Il eut avec sa sœur une explication orageuse.

On prétend que depuis quelque temps leur tendresse réciproque avait souffert plus d’un échec, qu’en 1643 Mme de Longueville avait traversé les amours de son frère et de Mlle du Vigean, qu’en 1646 Condé lui avait rendu la pareille, et que, la voyant s’engager un peu trop avec La Rochefoucauld, il l’avait fait appeler à Munster par son mari ; mais il n’y a que la duchesse de Nemours[1] qui dise cela, et rien n’est moins vraisemblable. La passion de Condé pour Mlle du Vigean s’éteignit d’elle-même, comme nous l’avons vu, et comme l’affirment tous les contemporains. Les empressemens de La Rochefoucauld pour Mme de Longueville peuvent avoir précédé l’ambassade de Munster, mais ils n’ont bien paru qu’en 1647, et c’est au milieu de cette année que les place Mme de Motteville, en les rapportant surtout au désir de partager le crédit de la sœur auprès du frère. Mais il est bien certain qu’aussitôt que celui-ci entrevit cette liaison, il la désapprouva entièrement, et que, ne parvenant pas à arracher sa sœur à l’enivrement d’un premier amour, il passa de la plus vive affection à un mécontentement très aigre. Dans l’automne de 1648, à son retour de Lens, la liaison intime était dans toute sa force et devenue à peu près publique. Mme de Longueville, dirigée par La Rochefoucauld, fit alors tout au monde pour gagner son frère ; elle l’entoura de séductions et de caresses ; elle fit jouer tous les ressorts qu’elle savait les plus puissans sur ce cœur passionné et mobile : elle échoua. Il ne réussit pas davantage à reprendre sur elle son ascendant accoutumé. Ils se brouillèrent donc et se séparèrent avec éclat. Mme de Longueville se jeta au plus épais de la Fronde, et Condé s’apprêta à donner aux nouveaux importans une rude leçon.

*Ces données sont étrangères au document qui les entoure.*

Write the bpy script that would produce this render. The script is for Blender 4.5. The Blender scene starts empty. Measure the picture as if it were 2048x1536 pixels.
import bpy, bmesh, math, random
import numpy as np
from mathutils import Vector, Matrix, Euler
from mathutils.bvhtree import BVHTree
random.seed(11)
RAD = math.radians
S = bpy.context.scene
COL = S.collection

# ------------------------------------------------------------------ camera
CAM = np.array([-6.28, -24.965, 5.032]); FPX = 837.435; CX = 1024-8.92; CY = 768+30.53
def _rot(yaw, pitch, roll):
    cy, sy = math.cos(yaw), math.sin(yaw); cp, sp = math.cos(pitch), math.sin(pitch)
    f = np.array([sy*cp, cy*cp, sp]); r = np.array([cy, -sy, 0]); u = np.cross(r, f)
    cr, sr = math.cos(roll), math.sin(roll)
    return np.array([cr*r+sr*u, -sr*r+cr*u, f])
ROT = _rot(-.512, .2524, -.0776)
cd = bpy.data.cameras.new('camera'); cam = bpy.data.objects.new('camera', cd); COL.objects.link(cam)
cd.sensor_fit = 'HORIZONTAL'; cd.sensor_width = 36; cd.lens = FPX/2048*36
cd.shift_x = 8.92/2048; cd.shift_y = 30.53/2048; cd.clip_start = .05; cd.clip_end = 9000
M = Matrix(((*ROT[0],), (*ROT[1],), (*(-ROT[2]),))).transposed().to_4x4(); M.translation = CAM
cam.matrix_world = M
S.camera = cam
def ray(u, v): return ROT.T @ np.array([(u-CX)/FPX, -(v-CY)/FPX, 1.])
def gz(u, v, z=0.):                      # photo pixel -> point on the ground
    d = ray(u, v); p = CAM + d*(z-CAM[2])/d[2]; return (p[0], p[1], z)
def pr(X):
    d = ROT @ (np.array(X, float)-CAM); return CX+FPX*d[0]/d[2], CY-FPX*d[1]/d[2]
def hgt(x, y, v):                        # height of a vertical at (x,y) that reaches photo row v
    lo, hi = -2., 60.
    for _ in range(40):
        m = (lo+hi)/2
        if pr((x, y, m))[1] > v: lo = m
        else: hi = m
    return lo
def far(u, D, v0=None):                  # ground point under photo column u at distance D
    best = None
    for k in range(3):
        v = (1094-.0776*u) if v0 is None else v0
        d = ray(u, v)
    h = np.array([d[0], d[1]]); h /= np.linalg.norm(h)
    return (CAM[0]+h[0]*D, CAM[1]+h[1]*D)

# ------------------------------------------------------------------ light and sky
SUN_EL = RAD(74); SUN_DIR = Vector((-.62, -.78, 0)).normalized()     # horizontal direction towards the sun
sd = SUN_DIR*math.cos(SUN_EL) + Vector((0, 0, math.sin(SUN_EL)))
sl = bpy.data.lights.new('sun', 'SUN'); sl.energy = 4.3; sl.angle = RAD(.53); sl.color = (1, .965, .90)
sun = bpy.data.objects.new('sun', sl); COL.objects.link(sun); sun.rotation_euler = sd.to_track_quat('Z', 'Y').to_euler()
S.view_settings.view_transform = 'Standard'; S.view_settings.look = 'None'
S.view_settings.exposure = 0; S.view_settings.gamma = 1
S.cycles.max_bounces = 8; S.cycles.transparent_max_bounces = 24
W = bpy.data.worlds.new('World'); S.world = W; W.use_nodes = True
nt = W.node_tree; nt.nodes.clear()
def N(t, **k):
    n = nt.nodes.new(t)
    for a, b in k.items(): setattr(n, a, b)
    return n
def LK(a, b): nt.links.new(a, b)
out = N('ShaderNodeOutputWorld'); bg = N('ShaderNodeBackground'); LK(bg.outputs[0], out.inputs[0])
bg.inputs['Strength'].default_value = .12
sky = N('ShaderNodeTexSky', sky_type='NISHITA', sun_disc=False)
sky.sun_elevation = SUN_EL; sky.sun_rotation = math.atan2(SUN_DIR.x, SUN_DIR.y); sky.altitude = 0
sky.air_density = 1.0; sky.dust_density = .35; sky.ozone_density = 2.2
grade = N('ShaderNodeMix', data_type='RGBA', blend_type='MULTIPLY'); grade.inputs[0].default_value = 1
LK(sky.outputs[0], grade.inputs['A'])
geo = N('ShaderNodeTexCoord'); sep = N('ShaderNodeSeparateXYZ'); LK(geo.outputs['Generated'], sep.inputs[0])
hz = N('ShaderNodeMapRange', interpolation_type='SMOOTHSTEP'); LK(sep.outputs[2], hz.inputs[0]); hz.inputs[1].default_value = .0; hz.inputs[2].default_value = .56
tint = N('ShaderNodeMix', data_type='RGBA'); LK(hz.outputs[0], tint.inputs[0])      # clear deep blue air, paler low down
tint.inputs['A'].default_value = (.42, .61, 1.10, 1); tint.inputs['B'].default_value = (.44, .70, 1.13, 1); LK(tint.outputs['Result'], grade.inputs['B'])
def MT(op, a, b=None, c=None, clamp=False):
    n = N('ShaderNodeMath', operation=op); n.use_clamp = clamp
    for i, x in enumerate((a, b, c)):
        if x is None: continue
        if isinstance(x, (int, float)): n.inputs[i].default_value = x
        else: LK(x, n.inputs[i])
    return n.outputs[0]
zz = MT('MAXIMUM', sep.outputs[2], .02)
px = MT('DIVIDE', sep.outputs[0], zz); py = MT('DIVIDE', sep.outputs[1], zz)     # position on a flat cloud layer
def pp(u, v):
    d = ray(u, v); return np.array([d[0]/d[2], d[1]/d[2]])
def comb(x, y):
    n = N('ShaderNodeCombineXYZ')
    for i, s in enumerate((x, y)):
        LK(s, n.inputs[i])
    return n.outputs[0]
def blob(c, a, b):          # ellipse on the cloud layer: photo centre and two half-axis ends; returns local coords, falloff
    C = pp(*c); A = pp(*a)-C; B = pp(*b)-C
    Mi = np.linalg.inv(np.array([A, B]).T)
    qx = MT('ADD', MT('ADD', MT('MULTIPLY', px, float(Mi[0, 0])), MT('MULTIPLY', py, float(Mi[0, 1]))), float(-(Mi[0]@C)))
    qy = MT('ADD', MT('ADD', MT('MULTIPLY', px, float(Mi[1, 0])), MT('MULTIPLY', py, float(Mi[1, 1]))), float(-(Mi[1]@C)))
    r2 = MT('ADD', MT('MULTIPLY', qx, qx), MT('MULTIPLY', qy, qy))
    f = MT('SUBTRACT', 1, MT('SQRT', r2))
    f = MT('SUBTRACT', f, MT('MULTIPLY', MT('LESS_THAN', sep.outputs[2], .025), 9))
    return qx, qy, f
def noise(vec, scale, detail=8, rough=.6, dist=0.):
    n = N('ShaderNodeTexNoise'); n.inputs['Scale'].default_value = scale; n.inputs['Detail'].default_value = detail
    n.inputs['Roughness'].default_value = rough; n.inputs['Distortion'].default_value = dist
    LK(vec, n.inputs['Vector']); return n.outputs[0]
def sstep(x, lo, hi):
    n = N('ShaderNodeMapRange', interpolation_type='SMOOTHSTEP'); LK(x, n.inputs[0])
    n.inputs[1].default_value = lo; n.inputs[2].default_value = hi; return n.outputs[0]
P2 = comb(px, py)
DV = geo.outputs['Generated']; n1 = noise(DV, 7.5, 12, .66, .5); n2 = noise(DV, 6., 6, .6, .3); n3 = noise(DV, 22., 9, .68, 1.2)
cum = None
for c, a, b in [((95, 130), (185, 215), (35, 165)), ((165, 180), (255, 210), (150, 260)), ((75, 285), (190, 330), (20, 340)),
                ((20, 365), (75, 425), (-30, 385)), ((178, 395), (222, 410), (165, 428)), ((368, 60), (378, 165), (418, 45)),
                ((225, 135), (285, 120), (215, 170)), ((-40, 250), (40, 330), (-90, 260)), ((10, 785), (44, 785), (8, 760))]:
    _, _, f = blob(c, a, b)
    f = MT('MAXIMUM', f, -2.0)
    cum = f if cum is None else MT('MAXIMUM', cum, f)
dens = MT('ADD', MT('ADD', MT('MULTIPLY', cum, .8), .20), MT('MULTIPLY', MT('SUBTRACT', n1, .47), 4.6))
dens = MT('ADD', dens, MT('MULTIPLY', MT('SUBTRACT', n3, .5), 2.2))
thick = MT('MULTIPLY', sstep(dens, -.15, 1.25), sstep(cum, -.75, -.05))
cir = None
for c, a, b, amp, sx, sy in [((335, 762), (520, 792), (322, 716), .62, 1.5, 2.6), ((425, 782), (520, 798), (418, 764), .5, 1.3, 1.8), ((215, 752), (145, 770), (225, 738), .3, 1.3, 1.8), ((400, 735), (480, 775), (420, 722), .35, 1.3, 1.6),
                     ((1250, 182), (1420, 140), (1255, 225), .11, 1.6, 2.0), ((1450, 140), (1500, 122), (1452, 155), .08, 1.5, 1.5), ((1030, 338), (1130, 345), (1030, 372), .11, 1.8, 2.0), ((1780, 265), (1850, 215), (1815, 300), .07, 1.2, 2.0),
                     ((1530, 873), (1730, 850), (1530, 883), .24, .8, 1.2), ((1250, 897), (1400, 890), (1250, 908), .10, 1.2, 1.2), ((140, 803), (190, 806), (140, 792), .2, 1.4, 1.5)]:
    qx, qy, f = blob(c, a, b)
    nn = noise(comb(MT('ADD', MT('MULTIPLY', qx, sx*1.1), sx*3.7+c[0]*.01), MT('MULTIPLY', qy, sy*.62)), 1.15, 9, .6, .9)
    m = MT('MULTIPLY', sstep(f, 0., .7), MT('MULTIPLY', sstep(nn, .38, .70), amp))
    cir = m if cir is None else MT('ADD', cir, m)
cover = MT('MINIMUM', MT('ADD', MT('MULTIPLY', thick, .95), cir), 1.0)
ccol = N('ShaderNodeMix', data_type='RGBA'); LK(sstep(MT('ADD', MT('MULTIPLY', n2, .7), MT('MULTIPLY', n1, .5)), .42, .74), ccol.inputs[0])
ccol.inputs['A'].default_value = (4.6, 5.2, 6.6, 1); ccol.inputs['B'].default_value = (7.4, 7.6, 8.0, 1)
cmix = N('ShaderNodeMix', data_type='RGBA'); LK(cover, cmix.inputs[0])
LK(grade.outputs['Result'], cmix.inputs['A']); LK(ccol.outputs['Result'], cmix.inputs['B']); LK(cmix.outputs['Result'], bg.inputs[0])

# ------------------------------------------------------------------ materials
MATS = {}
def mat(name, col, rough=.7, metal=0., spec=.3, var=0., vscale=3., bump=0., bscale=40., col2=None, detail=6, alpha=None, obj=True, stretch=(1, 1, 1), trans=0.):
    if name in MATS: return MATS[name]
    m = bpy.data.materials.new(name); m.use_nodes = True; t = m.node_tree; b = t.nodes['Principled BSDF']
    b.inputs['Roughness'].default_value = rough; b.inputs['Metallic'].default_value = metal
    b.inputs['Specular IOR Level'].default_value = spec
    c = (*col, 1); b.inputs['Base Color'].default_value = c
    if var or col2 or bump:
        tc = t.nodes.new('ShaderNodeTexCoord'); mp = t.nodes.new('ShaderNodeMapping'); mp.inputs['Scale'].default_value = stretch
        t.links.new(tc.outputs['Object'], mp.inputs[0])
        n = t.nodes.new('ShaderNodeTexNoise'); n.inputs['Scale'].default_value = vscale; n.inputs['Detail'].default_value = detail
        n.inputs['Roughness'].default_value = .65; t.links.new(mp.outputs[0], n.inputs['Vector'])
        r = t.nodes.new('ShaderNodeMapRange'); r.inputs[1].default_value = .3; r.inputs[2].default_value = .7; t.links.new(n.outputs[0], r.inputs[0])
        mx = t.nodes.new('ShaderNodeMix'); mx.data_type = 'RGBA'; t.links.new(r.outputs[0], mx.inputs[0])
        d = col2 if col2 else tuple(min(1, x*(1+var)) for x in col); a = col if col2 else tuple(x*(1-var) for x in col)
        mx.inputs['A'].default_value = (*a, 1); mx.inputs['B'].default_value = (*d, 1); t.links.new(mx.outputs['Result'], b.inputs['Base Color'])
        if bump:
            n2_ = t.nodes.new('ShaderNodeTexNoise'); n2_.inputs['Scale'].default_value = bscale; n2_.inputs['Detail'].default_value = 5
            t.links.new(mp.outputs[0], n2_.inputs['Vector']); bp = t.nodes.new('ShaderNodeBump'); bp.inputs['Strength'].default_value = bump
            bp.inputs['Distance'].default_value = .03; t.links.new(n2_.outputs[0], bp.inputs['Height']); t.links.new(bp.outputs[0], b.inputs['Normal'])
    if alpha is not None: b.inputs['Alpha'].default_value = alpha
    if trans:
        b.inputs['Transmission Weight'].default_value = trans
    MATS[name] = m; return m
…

Il n’est pas de mon sujet d’entrer dans aucun détail. Tout ce que je veux montrer, c’est que le frère et la sœur, en face l’un de l’autre, firent paraître, dans des conduites opposées, le même sang et la même audace.

La reine s’était retirée à Saint-Germain avec le jeune roi et tout le gouvernement. La Fronde était donc maîtresse absolue de Paris. En dépit du premier président Molé, le L’Hôpital du XVIIe siècle, elle faisait mouvoir le parlement, à l’aide de quelques conseillers ambitieux, et des enquêtes emportées et brouillonnes. Elle disposait d’une grande partie du clergé parisien par le coadjuteur de l’archevêque, Retz, qui

  1. Mémoires, p. 19, etc. Villefore a suivi Mme de Nemours.